## Begin Task data

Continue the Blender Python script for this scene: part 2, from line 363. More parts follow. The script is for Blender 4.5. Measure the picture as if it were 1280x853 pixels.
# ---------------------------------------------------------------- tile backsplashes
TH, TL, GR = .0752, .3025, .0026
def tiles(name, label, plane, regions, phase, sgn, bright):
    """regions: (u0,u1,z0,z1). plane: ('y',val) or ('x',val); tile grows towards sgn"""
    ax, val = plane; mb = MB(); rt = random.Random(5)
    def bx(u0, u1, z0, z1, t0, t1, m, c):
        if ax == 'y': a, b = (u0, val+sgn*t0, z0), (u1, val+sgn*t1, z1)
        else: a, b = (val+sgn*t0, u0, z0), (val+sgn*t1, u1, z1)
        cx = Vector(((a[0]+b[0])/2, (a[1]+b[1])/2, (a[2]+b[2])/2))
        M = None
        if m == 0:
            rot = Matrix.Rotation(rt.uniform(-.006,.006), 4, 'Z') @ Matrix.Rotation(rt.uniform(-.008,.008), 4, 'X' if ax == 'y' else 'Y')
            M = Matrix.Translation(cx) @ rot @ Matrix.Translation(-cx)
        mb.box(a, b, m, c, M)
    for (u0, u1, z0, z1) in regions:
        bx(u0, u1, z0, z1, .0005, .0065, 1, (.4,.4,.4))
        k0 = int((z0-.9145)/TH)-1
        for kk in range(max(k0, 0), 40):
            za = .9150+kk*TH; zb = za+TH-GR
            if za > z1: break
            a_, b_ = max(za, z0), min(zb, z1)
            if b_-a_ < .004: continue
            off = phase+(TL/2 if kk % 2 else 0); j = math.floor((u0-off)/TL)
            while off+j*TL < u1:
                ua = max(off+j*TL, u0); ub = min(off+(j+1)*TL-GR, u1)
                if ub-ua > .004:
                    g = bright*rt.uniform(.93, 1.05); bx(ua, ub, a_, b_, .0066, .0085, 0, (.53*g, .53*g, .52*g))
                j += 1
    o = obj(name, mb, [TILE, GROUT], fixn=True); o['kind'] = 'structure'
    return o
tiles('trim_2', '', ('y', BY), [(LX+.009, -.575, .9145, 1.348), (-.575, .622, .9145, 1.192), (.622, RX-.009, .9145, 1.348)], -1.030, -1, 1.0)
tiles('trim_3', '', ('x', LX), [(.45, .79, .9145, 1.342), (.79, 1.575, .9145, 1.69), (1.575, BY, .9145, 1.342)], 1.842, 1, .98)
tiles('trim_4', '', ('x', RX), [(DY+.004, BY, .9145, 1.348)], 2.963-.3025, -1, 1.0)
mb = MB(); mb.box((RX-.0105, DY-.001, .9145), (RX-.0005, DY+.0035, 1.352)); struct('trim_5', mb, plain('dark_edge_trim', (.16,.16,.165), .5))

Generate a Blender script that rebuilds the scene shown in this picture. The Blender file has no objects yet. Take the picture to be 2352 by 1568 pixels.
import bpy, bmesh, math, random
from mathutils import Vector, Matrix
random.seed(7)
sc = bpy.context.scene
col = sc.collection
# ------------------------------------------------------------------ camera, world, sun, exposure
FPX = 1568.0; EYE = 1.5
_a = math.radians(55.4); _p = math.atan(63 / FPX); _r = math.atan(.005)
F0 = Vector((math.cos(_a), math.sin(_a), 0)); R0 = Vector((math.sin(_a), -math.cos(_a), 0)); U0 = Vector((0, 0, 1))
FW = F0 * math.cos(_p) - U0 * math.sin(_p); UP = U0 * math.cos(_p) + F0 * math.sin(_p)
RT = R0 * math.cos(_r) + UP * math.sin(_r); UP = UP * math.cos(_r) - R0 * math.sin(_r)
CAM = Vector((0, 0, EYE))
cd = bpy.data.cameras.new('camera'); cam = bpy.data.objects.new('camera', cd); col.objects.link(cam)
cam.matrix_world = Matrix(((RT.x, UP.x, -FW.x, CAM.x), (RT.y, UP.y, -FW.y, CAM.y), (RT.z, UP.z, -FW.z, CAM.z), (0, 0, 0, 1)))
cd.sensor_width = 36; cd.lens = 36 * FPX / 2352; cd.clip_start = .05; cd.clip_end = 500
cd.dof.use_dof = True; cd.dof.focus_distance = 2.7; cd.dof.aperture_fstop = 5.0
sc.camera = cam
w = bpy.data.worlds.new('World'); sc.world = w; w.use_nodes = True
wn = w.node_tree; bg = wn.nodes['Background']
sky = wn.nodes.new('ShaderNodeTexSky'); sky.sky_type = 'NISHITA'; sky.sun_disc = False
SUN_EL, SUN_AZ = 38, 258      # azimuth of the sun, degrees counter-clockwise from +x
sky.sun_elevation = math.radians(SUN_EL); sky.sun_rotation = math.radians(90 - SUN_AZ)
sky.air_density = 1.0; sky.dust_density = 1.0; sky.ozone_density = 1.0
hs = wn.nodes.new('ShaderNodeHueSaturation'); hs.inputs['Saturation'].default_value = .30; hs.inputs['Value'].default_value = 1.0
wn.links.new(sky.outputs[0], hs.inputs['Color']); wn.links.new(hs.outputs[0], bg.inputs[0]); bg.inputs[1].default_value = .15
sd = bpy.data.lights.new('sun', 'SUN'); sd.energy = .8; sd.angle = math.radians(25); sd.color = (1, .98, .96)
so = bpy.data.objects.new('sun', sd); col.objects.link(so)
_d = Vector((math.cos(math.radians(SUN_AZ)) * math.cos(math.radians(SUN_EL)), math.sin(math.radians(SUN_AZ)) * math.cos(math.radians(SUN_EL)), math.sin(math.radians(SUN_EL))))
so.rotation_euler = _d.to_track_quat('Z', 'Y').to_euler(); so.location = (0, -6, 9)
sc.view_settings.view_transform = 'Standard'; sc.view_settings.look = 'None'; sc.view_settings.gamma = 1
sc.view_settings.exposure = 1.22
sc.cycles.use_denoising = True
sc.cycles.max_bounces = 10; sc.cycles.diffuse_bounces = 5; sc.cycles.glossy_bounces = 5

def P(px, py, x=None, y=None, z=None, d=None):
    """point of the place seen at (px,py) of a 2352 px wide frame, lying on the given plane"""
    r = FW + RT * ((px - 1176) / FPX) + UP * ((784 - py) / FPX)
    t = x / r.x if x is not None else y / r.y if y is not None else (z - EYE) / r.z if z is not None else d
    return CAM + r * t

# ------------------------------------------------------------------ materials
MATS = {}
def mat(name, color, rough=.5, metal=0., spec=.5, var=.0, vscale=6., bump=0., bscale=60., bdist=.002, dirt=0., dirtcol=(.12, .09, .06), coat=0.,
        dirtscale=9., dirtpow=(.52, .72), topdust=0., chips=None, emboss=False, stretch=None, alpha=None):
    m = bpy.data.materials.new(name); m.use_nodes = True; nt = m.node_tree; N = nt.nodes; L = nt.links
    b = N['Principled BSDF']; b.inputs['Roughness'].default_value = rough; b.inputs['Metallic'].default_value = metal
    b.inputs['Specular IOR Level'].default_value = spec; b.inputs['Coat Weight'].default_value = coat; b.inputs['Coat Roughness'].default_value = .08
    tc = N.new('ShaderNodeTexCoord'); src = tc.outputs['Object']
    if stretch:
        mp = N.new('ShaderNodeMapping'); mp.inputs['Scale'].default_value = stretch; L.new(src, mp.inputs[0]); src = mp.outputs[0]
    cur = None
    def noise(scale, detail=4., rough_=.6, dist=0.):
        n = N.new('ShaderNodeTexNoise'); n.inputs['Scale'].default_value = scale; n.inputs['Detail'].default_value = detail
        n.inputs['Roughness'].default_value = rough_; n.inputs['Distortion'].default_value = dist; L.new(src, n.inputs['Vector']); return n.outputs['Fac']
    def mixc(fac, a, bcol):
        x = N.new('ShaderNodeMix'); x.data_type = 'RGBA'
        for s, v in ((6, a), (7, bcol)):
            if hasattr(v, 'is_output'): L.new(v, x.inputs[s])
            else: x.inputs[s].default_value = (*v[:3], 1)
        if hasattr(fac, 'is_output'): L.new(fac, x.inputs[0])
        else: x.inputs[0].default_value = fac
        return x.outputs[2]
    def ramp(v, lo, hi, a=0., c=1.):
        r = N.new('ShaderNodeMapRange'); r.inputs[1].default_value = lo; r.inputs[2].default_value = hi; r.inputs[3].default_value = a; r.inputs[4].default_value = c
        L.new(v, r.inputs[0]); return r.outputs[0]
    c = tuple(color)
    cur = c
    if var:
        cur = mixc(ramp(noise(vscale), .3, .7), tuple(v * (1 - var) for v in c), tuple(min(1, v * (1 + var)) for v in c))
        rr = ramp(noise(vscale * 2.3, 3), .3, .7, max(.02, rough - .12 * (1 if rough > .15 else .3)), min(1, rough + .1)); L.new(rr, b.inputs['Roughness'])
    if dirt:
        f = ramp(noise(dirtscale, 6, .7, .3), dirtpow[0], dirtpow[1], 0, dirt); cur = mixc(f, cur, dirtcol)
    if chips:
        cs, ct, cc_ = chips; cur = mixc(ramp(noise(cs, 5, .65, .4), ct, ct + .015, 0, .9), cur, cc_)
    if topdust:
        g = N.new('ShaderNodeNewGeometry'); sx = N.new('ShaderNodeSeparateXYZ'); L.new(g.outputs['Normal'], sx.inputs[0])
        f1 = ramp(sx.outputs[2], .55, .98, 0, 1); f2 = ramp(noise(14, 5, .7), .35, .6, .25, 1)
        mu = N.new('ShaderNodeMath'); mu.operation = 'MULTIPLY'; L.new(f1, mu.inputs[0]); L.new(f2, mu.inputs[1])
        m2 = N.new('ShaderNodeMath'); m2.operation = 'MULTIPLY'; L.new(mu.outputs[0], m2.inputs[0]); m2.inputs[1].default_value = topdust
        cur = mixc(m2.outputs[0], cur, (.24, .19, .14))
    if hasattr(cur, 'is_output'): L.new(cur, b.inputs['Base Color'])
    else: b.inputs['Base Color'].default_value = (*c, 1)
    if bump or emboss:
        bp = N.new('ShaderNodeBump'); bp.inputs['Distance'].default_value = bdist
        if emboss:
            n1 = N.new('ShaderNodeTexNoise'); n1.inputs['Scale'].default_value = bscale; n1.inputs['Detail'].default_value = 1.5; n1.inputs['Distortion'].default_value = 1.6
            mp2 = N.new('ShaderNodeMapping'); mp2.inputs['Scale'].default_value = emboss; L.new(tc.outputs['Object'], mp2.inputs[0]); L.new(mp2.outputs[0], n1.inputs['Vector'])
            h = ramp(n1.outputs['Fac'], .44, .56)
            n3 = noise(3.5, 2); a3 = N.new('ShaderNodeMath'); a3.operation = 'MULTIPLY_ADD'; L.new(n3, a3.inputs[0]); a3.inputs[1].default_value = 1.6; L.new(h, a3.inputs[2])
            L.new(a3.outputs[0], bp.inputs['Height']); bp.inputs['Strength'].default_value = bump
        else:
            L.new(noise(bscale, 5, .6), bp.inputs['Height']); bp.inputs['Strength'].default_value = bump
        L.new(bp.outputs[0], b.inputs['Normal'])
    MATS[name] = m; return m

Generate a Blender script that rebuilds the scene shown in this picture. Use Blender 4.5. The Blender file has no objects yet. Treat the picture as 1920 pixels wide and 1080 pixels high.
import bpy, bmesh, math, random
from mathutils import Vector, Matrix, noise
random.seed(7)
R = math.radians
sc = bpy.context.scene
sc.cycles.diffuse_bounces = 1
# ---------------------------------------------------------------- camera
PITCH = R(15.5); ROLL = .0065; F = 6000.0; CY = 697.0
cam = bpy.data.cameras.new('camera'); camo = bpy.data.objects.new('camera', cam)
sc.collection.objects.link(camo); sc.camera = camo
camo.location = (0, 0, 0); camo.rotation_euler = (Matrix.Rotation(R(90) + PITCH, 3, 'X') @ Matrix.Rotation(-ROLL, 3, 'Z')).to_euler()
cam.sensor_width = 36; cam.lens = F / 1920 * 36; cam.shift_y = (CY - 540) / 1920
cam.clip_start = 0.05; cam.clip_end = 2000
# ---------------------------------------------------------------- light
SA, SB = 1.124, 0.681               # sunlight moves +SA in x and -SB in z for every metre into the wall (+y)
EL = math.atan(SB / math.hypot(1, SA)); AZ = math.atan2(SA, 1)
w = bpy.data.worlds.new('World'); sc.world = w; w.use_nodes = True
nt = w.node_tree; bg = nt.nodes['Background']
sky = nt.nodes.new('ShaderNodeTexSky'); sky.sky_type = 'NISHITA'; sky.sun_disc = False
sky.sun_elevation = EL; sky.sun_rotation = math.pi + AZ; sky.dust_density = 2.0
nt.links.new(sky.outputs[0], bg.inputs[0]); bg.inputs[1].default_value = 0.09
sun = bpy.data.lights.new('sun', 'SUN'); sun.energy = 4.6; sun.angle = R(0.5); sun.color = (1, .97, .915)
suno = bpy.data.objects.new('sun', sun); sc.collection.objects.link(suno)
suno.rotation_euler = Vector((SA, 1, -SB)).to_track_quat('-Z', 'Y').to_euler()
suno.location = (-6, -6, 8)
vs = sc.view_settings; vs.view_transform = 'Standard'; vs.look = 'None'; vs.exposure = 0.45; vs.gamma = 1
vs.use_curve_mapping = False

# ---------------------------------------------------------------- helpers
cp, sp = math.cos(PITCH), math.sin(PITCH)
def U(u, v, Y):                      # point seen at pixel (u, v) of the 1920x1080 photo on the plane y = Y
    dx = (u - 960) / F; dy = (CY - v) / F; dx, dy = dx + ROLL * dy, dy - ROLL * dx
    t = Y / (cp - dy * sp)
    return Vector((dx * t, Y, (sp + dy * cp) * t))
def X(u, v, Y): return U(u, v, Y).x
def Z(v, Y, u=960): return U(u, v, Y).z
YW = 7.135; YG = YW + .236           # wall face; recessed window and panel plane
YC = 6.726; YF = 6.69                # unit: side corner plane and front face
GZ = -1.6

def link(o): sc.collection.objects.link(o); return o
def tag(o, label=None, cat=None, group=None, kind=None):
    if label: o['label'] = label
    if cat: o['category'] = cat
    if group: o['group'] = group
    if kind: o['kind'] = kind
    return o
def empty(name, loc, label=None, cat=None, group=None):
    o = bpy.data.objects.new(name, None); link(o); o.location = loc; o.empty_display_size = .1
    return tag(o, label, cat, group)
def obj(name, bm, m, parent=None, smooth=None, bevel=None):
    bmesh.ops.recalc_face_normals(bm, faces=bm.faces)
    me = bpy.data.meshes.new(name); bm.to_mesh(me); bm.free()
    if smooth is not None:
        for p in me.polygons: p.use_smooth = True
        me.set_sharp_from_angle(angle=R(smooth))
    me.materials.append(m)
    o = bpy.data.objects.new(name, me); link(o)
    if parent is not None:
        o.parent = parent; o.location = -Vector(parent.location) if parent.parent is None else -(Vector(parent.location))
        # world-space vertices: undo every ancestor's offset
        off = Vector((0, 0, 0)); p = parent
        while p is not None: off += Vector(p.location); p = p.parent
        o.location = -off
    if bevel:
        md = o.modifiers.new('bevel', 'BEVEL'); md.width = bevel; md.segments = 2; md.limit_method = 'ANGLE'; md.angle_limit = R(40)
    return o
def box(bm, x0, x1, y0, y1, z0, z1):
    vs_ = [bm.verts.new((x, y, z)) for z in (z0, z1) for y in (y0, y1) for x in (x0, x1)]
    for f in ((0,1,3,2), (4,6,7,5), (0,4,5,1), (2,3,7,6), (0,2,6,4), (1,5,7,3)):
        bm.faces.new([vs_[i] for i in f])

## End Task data

◆ **Set task**
Take the listing above and repeat exactly the lines from the one containing "1080 pixels high." through the one containing "vs.use_curve_mapping = False", both included.

◆ **Solution to this task**
Generate a Blender script that rebuilds the scene shown in this picture. Use Blender 4.5. The Blender file has no objects yet. Treat the picture as 1920 pixels wide and 1080 pixels high.
import bpy, bmesh, math, random
from mathutils import Vector, Matrix, noise
random.seed(7)
R = math.radians
sc = bpy.context.scene
sc.cycles.diffuse_bounces = 1
# ---------------------------------------------------------------- camera
PITCH = R(15.5); ROLL = .0065; F = 6000.0; CY = 697.0
cam = bpy.data.cameras.new('camera'); camo = bpy.data.objects.new('camera', cam)
sc.collection.objects.link(camo); sc.camera = camo
camo.location = (0, 0, 0); camo.rotation_euler = (Matrix.Rotation(R(90) + PITCH, 3, 'X') @ Matrix.Rotation(-ROLL, 3, 'Z')).to_euler()
cam.sensor_width = 36; cam.lens = F / 1920 * 36; cam.shift_y = (CY - 540) / 1920
cam.clip_start = 0.05; cam.clip_end = 2000
# ---------------------------------------------------------------- light
SA, SB = 1.124, 0.681               # sunlight moves +SA in x and -SB in z for every metre into the wall (+y)
EL = math.atan(SB / math.hypot(1, SA)); AZ = math.atan2(SA, 1)
w = bpy.data.worlds.new('World'); sc.world = w; w.use_nodes = True
nt = w.node_tree; bg = nt.nodes['Background']
sky = nt.nodes.new('ShaderNodeTexSky'); sky.sky_type = 'NISHITA'; sky.sun_disc = False
sky.sun_elevation = EL; sky.sun_rotation = math.pi + AZ; sky.dust_density = 2.0
nt.links.new(sky.outputs[0], bg.inputs[0]); bg.inputs[1].default_value = 0.09
sun = bpy.data.lights.new('sun', 'SUN'); sun.energy = 4.6; sun.angle = R(0.5); sun.color = (1, .97, .915)
suno = bpy.data.objects.new('sun', sun); sc.collection.objects.link(suno)
suno.rotation_euler = Vector((SA, 1, -SB)).to_track_quat('-Z', 'Y').to_euler()
suno.location = (-6, -6, 8)
vs = sc.view_settings; vs.view_transform = 'Standard'; vs.look = 'None'; vs.exposure = 0.45; vs.gamma = 1
vs.use_curve_mapping = False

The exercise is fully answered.